Untuk membangkitkan semangat dikalangan warga Betawi agar bersama-sama memperjuangkan segala hak yang "terenggut" oleh proses pembangunan ibu kota, maka dirasakan  perlu untuk membangkitkan semangat heroisme. Hal yang demikian tampak jelas pada surat himbauan resmi yang dikeluarkan FBR pada tahun 2004.

" Wahai orang Betawi... Ketenteraman, kenyamanan dan keindahan di tanah Betawi yang menjadi Ibukota Indonesia adalah suatu kewajiban putra daerah untuk menciptakan itu semua. Sifat pemaaf, selalu mengalah, tidak pendendam, mendahulukan musyawarah adalah watak dan karakter Anak Betawi. Tetapi mulai saat in, bangkitkah dan bersatulah, wahai Anak-anak Betawi untuk melawan para pendatang yang congkak, sombong, mau menang sendiri, pendendam serta tidak pernah menghormati dan menghargai penduduk asli Betawi. Kita sudah muak dengan kedzoliman dan kebiadaban, satu tetes darah Anak Betawi harus ditebus dengan lautan darah dan mulai saat ini, jadilah wahai Anak-anak Betawi sebagai jawara dan juragan di tanah Betawi ". Wassalam. Ttd. Pimpinan Pusat Forum Betawi Rempug.

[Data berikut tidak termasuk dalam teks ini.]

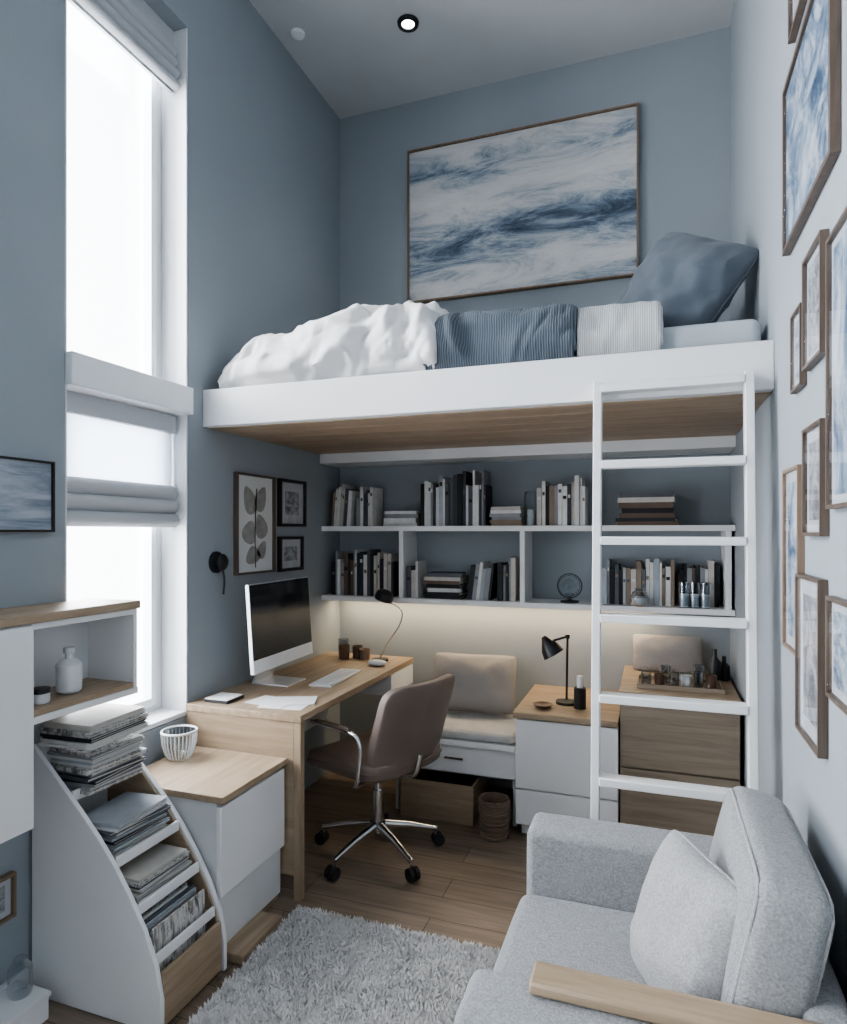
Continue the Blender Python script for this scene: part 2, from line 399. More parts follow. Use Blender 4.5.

Himbauan tersebut kelihatan sangat provokatif. Namun bila ditelaah dan dikaitkan dengan dimensi waktu. sesungguhnya himbauan itu juga merupakan pesan kepada masyarakat Non Betawi yang bermukim di ibukota agar senantiasa membina jalinan keselarasan dengan warga Betawi dalam membangun Jakarta. Masyarakat Betawi cinta perdamaian. Namun mereka tidak takut menghadapi musuh. Terdapat beberapa ungkapan yang muncul di kalangan masyarakat Betawi antara lain ; "Ane tidak mencari musuh dan tidak lari menghadapi musuh, ente jangan buat rusuh di kampung Ane", "Ente jual, ane borongin".

Ungkapan-ungkapan tersebut dimaksudkan sebagai bahan edukasi warga Betawi, at least anggota FBR agar memiliki keberanian dan ketegaran dalam menghadapi berbagai perlakuan yang tidak menyenangkan dengan cara merempugan diri di FBR. Tidak hanya sebatas itu, bahkan hal yang demikian seolah merupakan  maklumat dari FBR yang ditujukan kepada pihak-pihak eksternal agar melakukan koreksi diri serta mempertimbangkan ratusan kali jika berniat melakukan tindakan atau ulah yang cenderung merugikan orang Betawi. Selain mereka akan berhadapan dengan hukum, sebagai konsekuensi dari negara hukum. Mereka juga akan berhadapan dengan sebuah kekuatan besar, kekuatan orang-orang Betawi yang bersatu ; FBR.

Melalui transformasi nilai-nilai heorisme inilah kerempugan dikalangan FBR tercipta, hingga organisasi ini makin diperhitungkan di Jabodetabek. Kiprahnya senantiasa menyedot perhatian publik, kalangan lokal, secara nasional hingga mancanegara. Terbukti dari maraknya kunjungan diplomat pelbagai negara belahan dunia ke markas FBR. Tidak hanya itu, KH. A. Fadloli El Muhir, selaku pimpinan FBR kerap menghadiri berbagai event internasional seperti di Thailand, Malaysia, Singapura, Yaman, Saudi dan lainnya. Belum lagi penawaran beasiswa dari pemerintah Mesir kepada warga FBR untuk belajar di Al-Azhar, Kairo. Hingga dipenghujung usianya, beliau sempat menghadiri undangan ke Iran. Lantas pada bulan Maret, FBR diundang ke Jepang untuk mempromosikan budaya Betawi.

"Warga Betawi anti kekerasan dan siap menghadapi orang-orang yang berbuat kekerasan", "Ente sopan ane hormatin, ente brengsek ane sikat", "Anak Betawi kudu doyan ngaji tapi kagak nolak diajak berkelahi", "Kurang hajar kita hajar". Demikianlah ideum-ideum yang ditanamkan oleh sang Kiai kharismatik itu kedalam sanubari setiap anggota FBR. Disatu sisi, untuk membangkitkan semangat dan sekaligus rasa heroisme agar berani menghadapi masalah-masalah kemasyarakatan. Disisi lain, sesungguhnya ungkapan tersebut meripakan pesan kepada seluruh warga Betawi agar senantiasa menjaga ketertiban dan menjunjung cara-cara damai dalam menyelesaikan segala permasalahan serta menghindari cara-cara kekerasan dan tindak anarkisme.